We’ll follow the same road to wealth traveled by other great nations: Mexico, Argentina, Bolivia, etc.
They drop the rates to protect our national economy, they kill the dollar, which is already losing its status as the world's reserve currency, with all of the tremendous advantages that has given us since Bretton Woods in 44.
Or they raise interest rates to protect the dollar and maintain its world leading status (good luck!) and choke the national economy.
Hobbes choice.
"There is no means of avoiding the final collapse of a boom brought about by credit expansion. The alternative is only whether the crisis should come sooner as a result of a voluntary abandonment of further credit expansion, or later as a final and total catastrophe of the currency system involved."
~~Ludwig von Mises
Hint ol' boys. You have no credibility. The credit bubble is bursting and the dollar is tanking and it happened on your watch.
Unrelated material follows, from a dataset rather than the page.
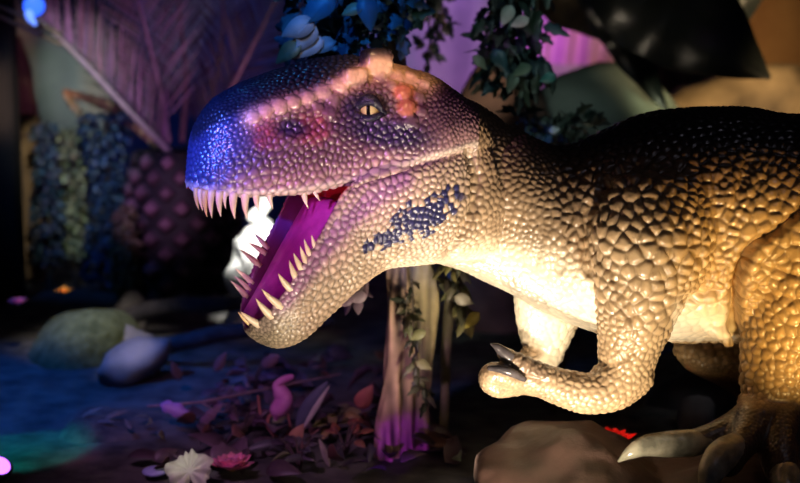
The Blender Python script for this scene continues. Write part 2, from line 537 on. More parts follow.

Who are you speaking of? The EURO and Yuan are about to blow up in their faces. Cable, also.
Their central bankers need to slash their rates before they go busted.
See my last. The Fed is damned if they do or don’t. We’re cornered, the result of our credit bubble excesses. It’s too late to be saved by Bernanke pulling a Volcker. Won’t/can’t work this time.
hey, guys, let’s continue this over here. Let us see if you can stay on this topic this time - the role of the federal reserve in undermining the US$ through its excessive expansion of the credit bubble encouraged by pumping funds into the economy through those “evil” primary dealers.
I agree, we’re just leading the pack in the downward race of debasing our national currencies. But there will be severe punishment to the USA for “winning” this race to the bottom, especially regarding the loss of dollar denomination of oil contracts. Once countries don’t need dollars to purchase oil, there will be no remaining floor under the dollar, and “watch out below!”
Isn’t Greenspan to blame for a lot of this mess with LOW INTEREST rates??
Like hardworking Americans for instance?
We're DOOMED!
Huh? How will it help us if the gulf states and the Saudis unpeg from the dollar and sell oil in Euros?
When WAS the last outside audit of the gold allegedly in Fort Knox?
Or is there just a pile of paper there, “lease” agreements for gold that’s long since gone, never to return?
and the smart money is jumping in so fast that stocks, assets and the dollar are screaming back up as folks can't get in fast enough through a narrow window of opportunity [/sarcasm].
Do you have any clue exactly how much worthless US$ denominated paper is cramming the vaults of the rest of the world? It was our #1 export.